Una anciana intercedió en medio de la refriega:

-Tome cinco duros y váyase, muchacho, que le quitan al niño. Esta mañana se han llevado a uno.

El mendigo, para evitar que lo detuvieran, tuvo que revelar entonces su verdadera identidad. "En esta zona no se puede mendigar", dijo un agente; "eso da una imagen fea. Ahora sé que se trata de un reportaje, pero la demás gente no: váyase a la Gran Vía, si quiere". Ya sin el niño -utilizar a un menor como reclamo es delito- el mendigo, sin abandonar la calle de Preciados, instaló sus bártulos 200 metros más arriba, al lado de un local que vende artículos y prendas de lujo. Las horas siguientes resultaron especialmente monótonas. Cientos de personas pasaron impasibles. Un hombre de unos treinta años, sumamente delgado (aparentaba estar enganchado a la droga), se detuvo ante el cartel. Con gran esfuerzo, lo deletreó, a media voz, y se acercó al mendigo al tiempo que sacaba varias monedas de 25 y de 5 pesetas. "Colega, yo también estoy en la calle, como tú; sé lo que es eso. Toma esto: no te puedo dar más, de verdad, colega", dijo, mientras con su mano temblorosa depositaba tres monedas de cinco pesetas en la caja.

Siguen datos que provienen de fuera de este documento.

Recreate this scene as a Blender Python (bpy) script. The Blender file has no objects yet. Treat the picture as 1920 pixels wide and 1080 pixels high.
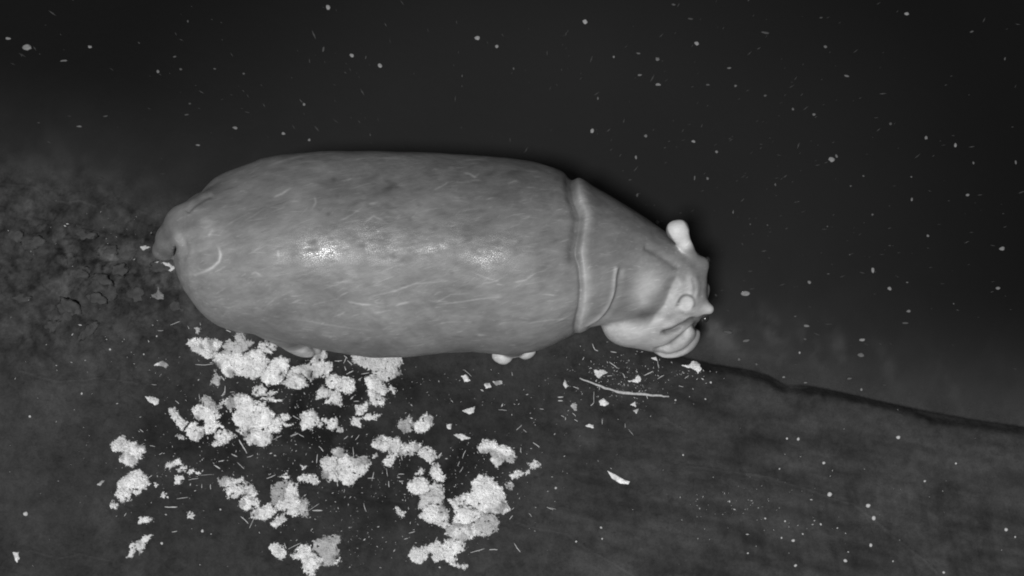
import bpy, math, random
import numpy as np
from mathutils import Vector, Matrix
random.seed(7)
rng = np.random.default_rng(11)
sc = bpy.context.scene
col = sc.collection
# ------------------------------------------------------------------ camera
TILT = math.radians(5.0); DIST = 12.5; LENS = 66.0
cam_d = bpy.data.cameras.new('camera'); cam = bpy.data.objects.new('camera', cam_d); col.objects.link(cam)
cam_d.lens = LENS; cam_d.sensor_width = 36; cam_d.clip_end = 400; cam_d.clip_start = 0.1
CAM = np.array([0, -DIST*math.sin(TILT), DIST*math.cos(TILT)])
cam.location = CAM; cam.rotation_euler = (TILT, 0, 0)
sc.camera = cam
# ------------------------------------------------------------------ world (night: faint neutral sky), one lamp-like soft sun
SUN_EL, SUN_AZ = 76.0, 228.0      # azimuth, counter-clockwise from +X, of where the light comes from
w = bpy.data.worlds.new('World'); sc.world = w; w.use_nodes = True
nt = w.node_tree; bg = nt.nodes['Background']; bg.inputs['Strength'].default_value = 0.03
sky = nt.nodes.new('ShaderNodeTexSky'); sky.sky_type = 'NISHITA'; sky.sun_disc = False
sky.sun_elevation = math.radians(SUN_EL); sky.sun_rotation = math.radians(90-SUN_AZ)
bw = nt.nodes.new('ShaderNodeRGBToBW')
nt.links.new(sky.outputs[0], bw.inputs[0]); nt.links.new(bw.outputs[0], bg.inputs['Color'])
sd_ = bpy.data.lights.new('sun', 'SUN'); sun = bpy.data.objects.new('sun', sd_); col.objects.link(sun)
sd_.energy = 3.0; sd_.angle = math.radians(9); sd_.color = (1, 1, 1)
el, az = math.radians(SUN_EL), math.radians(SUN_AZ)
sdir = Vector((math.cos(el)*math.cos(az), math.cos(el)*math.sin(az), math.sin(el)))
sun.rotation_euler = sdir.to_track_quat('Z', 'Y').to_euler()
sc.view_settings.view_transform = 'Standard'; sc.view_settings.look = 'None'
sc.view_settings.exposure = 0; sc.view_settings.gamma = 1; sc.view_settings.use_curve_mapping = False
sc.render.engine = 'CYCLES'; sc.cycles.filter_width = 1.9
sc.render.resolution_x = 1024; sc.render.resolution_y = 576
sc.cycles.transparent_max_bounces = 8

# ------------------------------------------------------------------ helpers
def P(px, py, z=0.05):
    """photo pixel (1920 wide) -> world xy at real height z (survey of the place)"""
    px = np.asarray(px, float); py = np.asarray(py, float); z = np.asarray(z, float)
    u = (px-960)/1920*36/LENS; v = -(py-540)/1920*36/LENS
    c, s = math.cos(TILT), math.sin(TILT)
    dx, dy, dz = u, v*c+s, v*s-c
    t = (z-CAM[2])/dz
    return CAM[0]+dx*t, CAM[1]+dy*t
def hsh(ix, iy, iz, seed):
    h = (ix.astype(np.int64)*374761393 + iy.astype(np.int64)*668265263 + iz.astype(np.int64)*2147483647 + seed*1274126177) & 0xffffffff
    h = ((h ^ (h >> 13))*1274126177) & 0xffffffff
    h = ((h ^ (h >> 16))*2246822519) & 0xffffffff
    return ((h ^ (h >> 15)) & 0xffff)/65535.0
def vn2(x, y, seed=0):
    x = np.asarray(x, float); y = np.asarray(y, float)
    ix = np.floor(x); iy = np.floor(y); fx = x-ix; fy = y-iy
    ux = fx*fx*fx*(fx*(fx*6-15)+10); uy = fy*fy*fy*(fy*(fy*6-15)+10)
    o = np.zeros_like(ix)
    a = hsh(ix, iy, o, seed); b = hsh(ix+1, iy, o, seed); c = hsh(ix, iy+1, o, seed); d = hsh(ix+1, iy+1, o, seed)
    return (a*(1-ux)+b*ux)*(1-uy) + (c*(1-ux)+d*ux)*uy - 0.5
def fbm(x, y, f, oct=4, seed=0, g=0.5):
    r = 0; a = 1.0
    for i in range(oct):
        ca, sa = math.cos(i*1.1+.3), math.sin(i*1.1+.3)
        r = r + a*vn2((x*ca-y*sa)*f+i*17.3, (x*sa+y*ca)*f-i*9.1, seed+i)
        a *= g; f *= 2.03
    return r
def vn3(x, y, z, seed=0):
    ix = np.floor(x); iy = np.floor(y); iz = np.floor(z); fx = x-ix; fy = y-iy; fz = z-iz
    ux = fx*fx*(3-2*fx); uy = fy*fy*(3-2*fy); uz = fz*fz*(3-2*fz); r = 0
    for dx in (0, 1):
        for dy in (0, 1):
            for dz in (0, 1):
                r = r + hsh(ix+dx, iy+dy, iz+dz, seed)*(ux if dx else 1-ux)*(uy if dy else 1-uy)*(uz if dz else 1-uz)
    return r-0.5
def sstep(a, b, x):
    t = np.clip((x-a)/(b-a), 0, 1); return t*t*(3-2*t)
def gauss(x, y, cx, cy, rx, ry, ang=0):
    c, s = math.cos(ang), math.sin(ang); dx = x-cx; dy = y-cy
    return np.exp(-((dx*c+dy*s)/rx)**2-((-dx*s+dy*c)/ry)**2)
def polydist(x, y, pts, signed=False, closed=False):
    """distance to polyline; signed: + on the right-hand side of travel; also arclength fraction"""
    best = np.full(np.shape(x), 1e9); sg = np.ones(np.shape(x)); tt = np.zeros(np.shape(x))
    n = len(pts); segs = n if closed else n-1
    for i in range(segs):
        ax, ay = pts[i]; bx, by = pts[(i+1) % n]; dx, dy = bx-ax, by-ay; L = dx*dx+dy*dy+1e-12
        t = np.clip(((x-ax)*dx+(y-ay)*dy)/L, 0, 1)
        d = np.hypot(x-ax-t*dx, y-ay-t*dy); m = d < best
        best = np.where(m, d, best); tt = np.where(m, (i+t)/segs, tt)
        if signed: sg = np.where(m, np.sign((x-ax)*dy-(y-ay)*dx), sg)
    return best*sg if signed else best, tt
def inside(x, y, pts):
    r = np.zeros(np.shape(x), bool); n = len(pts)
    for i in range(n):
        ax, ay = pts[i]; bx, by = pts[(i+1) % n]
        if ay == by: continue
        c = ((ay > y) != (by > y)) & (x < (bx-ax)*(y-ay)/(by-ay)+ax); r ^= c
    return r
def mesh_from(name, v, f, smooth=True):
    me = bpy.data.meshes.new(name); v = np.asarray(v, np.float32)
    if isinstance(f, np.ndarray):
        n, k = f.shape
        me.vertices.add(len(v)); me.vertices.foreach_set('co', v.ravel())
        me.loops.add(n*k); me.loops.foreach_set('vertex_index', f.astype(np.int32).ravel())
        me.polygons.add(n); me.polygons.foreach_set('loop_start', np.arange(0, n*k, k, dtype=np.int32))
        me.update(calc_edges=True)
    else:
        me.from_pydata([tuple(map(float, a)) for a in v], [], f); me.update()
    if smooth: me.polygons.foreach_set('use_smooth', np.ones(len(me.polygons), bool)); me.update()
    me.validate()
    return me
def add_attr(me, name, arr):
    a = me.attributes.new(name, 'FLOAT', 'POINT'); a.data.foreach_set('value', np.asarray(arr, np.float32))
def link(name, me, mat=None, parent=None, **props):
    o = bpy.data.objects.new(name, me); col.objects.link(o)
    if mat is not None and me is not None and not me.materials: me.materials.append(mat)
    if parent is not None: o.parent = parent
    for k, v in props.items(): o[k] = v
    return o
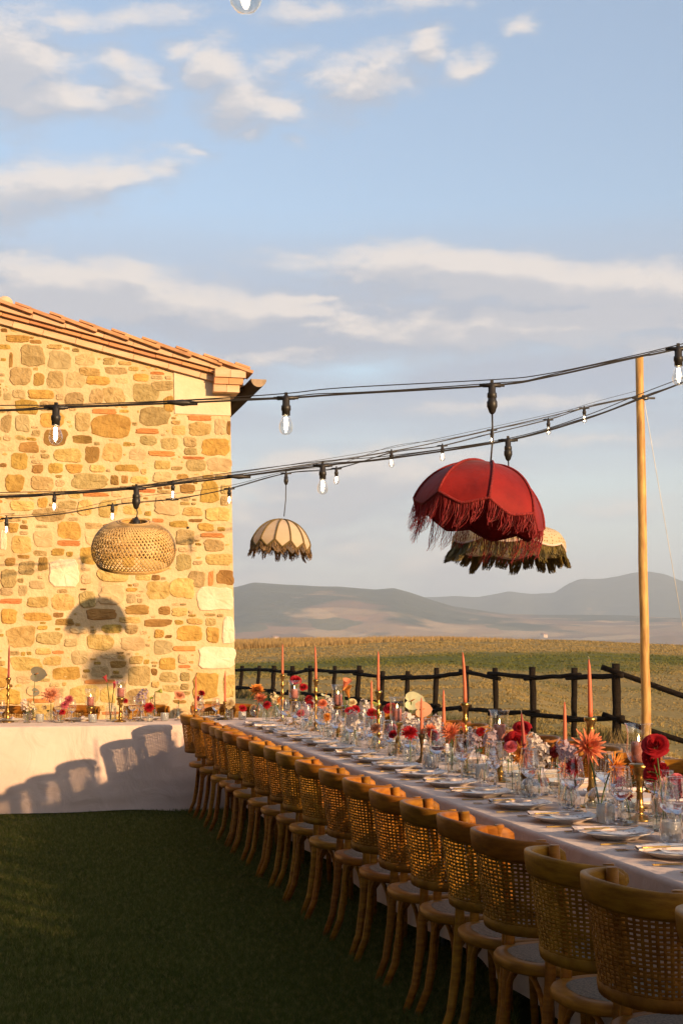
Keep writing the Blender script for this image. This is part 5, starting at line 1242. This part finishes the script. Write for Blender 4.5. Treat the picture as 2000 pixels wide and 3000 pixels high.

Un anciano pasó delante del cartel, lo leyó y continuó andando, pero con el paso desacelerado. Cuando había andado unos veinte metros, se detuvo y sacó cinco duros del monedero. Se volvió y dijo: "No tengo más, muchacho".

Al rato, otra mujer, cuarentona, sacó 20 duros del monedero y los depositó en la caja de cartón -al tiempo que decía: "Suelo daros algo a todos. No puedo más, lo siento".

"Mira , chica; ha escrito llevo con y griega y con b. ¡Qué burro!", señaló otra transeúnte.

La noche y el frío avanzaban. Sobre las 19.30, el mendigo recogió sus bártulos y se encaminó hacia su casa.